Soon enough, some of my passions bubbled
up to the surface in easily-identifiable ways.
I loved writing, interacting with people
one on one, business, yoga, rescue animals, chocolate, coffee houses, and
digital newspapers.
To see what ideas “stuck,” I started
businesses, changed careers, wrote freelance, initiated a local yoga community,
volunteered, and truly
“discovered” myself.
But these attempts at finding a passion
that could become my career always happened the same way—I’d start out with
massive bursts of energy, produce great results, and then hear the small voice
in my heart whisper, “This isn’t it…there’s something else out there for you.”
After a couple of years of trying and
failing at finding the passion that would stick, I decided to just stop looking
for a while.
In the meantime, I would work hard at my job and come to terms with the fact that
the most people never have careers that engage their passions - and maybe
that’s okay. After all, I could still have passions outside my work.
But the drive to create a career around my
passion never went away.
My turning point came one night as I was
sitting at home with my husband watching “The Legend of Baggar Vance”—a movie
about a down-on-his-luck golfer who enlists the help of an inspirational golf
caddy (Baggar Vance) to perfect his game.
In one of the scenes, Baggar says to the
golfer:
“Inside each and every one of us is one
true authentic swing.
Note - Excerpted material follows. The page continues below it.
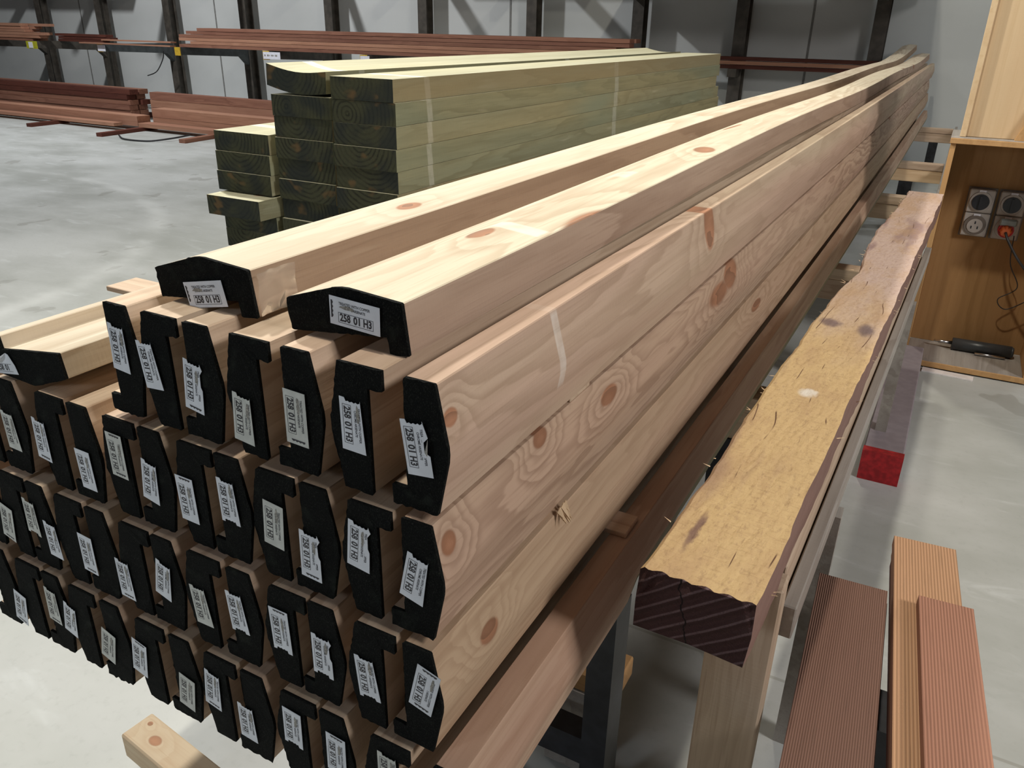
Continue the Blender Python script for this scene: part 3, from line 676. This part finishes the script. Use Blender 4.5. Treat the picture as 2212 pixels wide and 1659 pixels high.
# ---------------------------------------------------------------- decking boards at the lower right
DT = ZF - .60
def deck(x0, y1, w_, L, zt, rz, mat, label, side=None, th=.021):
    bm = bmesh.new(); box(bm, 0, w_, -L, 0, -th, 0)
    for f in bm.faces:
        if f.normal.z < .5: f.material_index = 1
    bm.normal_update()
    for f in bm.faces: f.material_index = 0 if f.normal.z > .5 else 1
    o = mk('decking_board', bm, [mat, side or 'red'], (x0, y1, zt), (0, 0, rz)); tag(o, label, 'decking board', 'red and brown decking boards at the lower right'); return o
dr1 = R(2.6); dr2 = R(4.4)
deck(.302, .755, .112, 2.0, DT, dr1, 'reed_brown', 'dark brown reeded decking board, left of the two stacks', 'red_dark')
deck(.306, .750, .112, 2.0, DT - .0215, dr1, 'reed_brown', 'brown decking board directly under the dark reeded one', 'red_dark')
deck(.309, .742, .112, 2.0, DT - .043, dr1, 'reed_brown', 'lowest brown decking board in the left stack', 'red_dark')
deck(.409, .945, .106, 2.1, DT + .001, dr2, 'reed_orange', 'long orange and brown reeded decking board, right stack', 'red_pale')
deck(.459, .742, .082, 2.0, DT + .0225, dr2, 'reed_red', 'narrow reddish reeded board lying on top of the orange one', 'red_pale', .020)
deck(.412, .940, .110, 2.1, DT - .0205, dr2, 'reed_orange', 'orange-sided decking board under the long reeded one', 'red_pale')
deck(.414, .935, .110, 2.1, DT - .042, dr2, 'reed_brown', 'lowest decking board in the right stack', 'red_dark')
for q, y in enumerate((.50, -.72)):
    bm = bmesh.new(); box(bm, 0, .17, 0, .09, 0, DT - .0665); o = mk('support_block', bm, 'steel_black', (.325, y, 0)); tag(o, 'dark block holding up the decking boards, %s one' % ('farther', 'nearer')[q], 'support block')

# ---------------------------------------------------------------- grey beam with red end on the floor
root = empty('grey_beam', (.298, 2.03, 0), (0, 0, R(0)))
mk('beam_body', bevel_box(.122, 1.12, .105, .004), 'grey_paint', parent=root)
bm = bmesh.new(); box(bm, -.0008, .1228, -.001, .035, .0005, .1058); o = mk('painted_end', bm, 'red_paint', parent=root); o['label'] = 'bright red painted end'
tag(root, 'mauve grey timber beam with a red painted end lying on the floor', 'timber beam')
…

Something we were born with. Something that’s ours and
ours alone. Something that can’t be taught to you or learned. Something that
got to be remembered.”
And I sat stunned for a second. Although
the movie went on, my mind was stuck on this idea: your passion—your one true
authentic gift—has to be remembered.
For so long, I had been searching, trying
new things, exploring jobs, careers and “attractive” passions outside of
myself—without ever trying to remember what passions have been with me all
along.
In an instant of clarity, I remembered that
for my whole life, I have been in love with business and personal finance. My
father and grandmother had always been very determined to teach me about the
flow of money and how starting a business could ensure my freedom.
From these constant little lessons growing
up, I picked up an interest in business that had permeated my life in ways that
I just didn’t really recognize.
I remembered back to the time I was nine
years old and told my grandma I’d love to be a financial planner to help people
with their business and money, the way she’d helped me develop those skills.
I remembered to how I sat enthralled at reading
business magazines on airplanes. I remembered how what I really wanted out of
my career was to run my own business one day. I realized that this was a deep,
steady current that connected many phases of my life.
But how could my passion be so…plain?
Aren’t passions supposed to be artistic, exotic, or inspirational? Aren’t
passions supposed to wow people?
Perhaps not. Perhaps my passion for the
mundane things could be a way to bring life to an otherwise mundane topic—the
way your crazy history teacher started talking really fast and excitedly about
the Civil Rights movement, making you excited about it too.
Since this realization, I’ve started
pursuing a business in financial coaching, and I am so happy. The small voice
in my heart is whispering, “You’re on the right track!” for the first time. I
haven’t been distracted by what other things I could be doing. Even better, I
am engaging my other passions too.
So if you’re struggling to find your
passion, even after trying what feels like doing everything, I encourage you to
do this: sit down, open your journal, pour a cup of tea, and try to remember
your passions.
Think back on your life, and remember things you wanted to be, the habits you developed
naturally, the games you played, the books you read, and see how they may apply
to your life and career today. You might be surprised by the connection points
that have been right under your nose all along.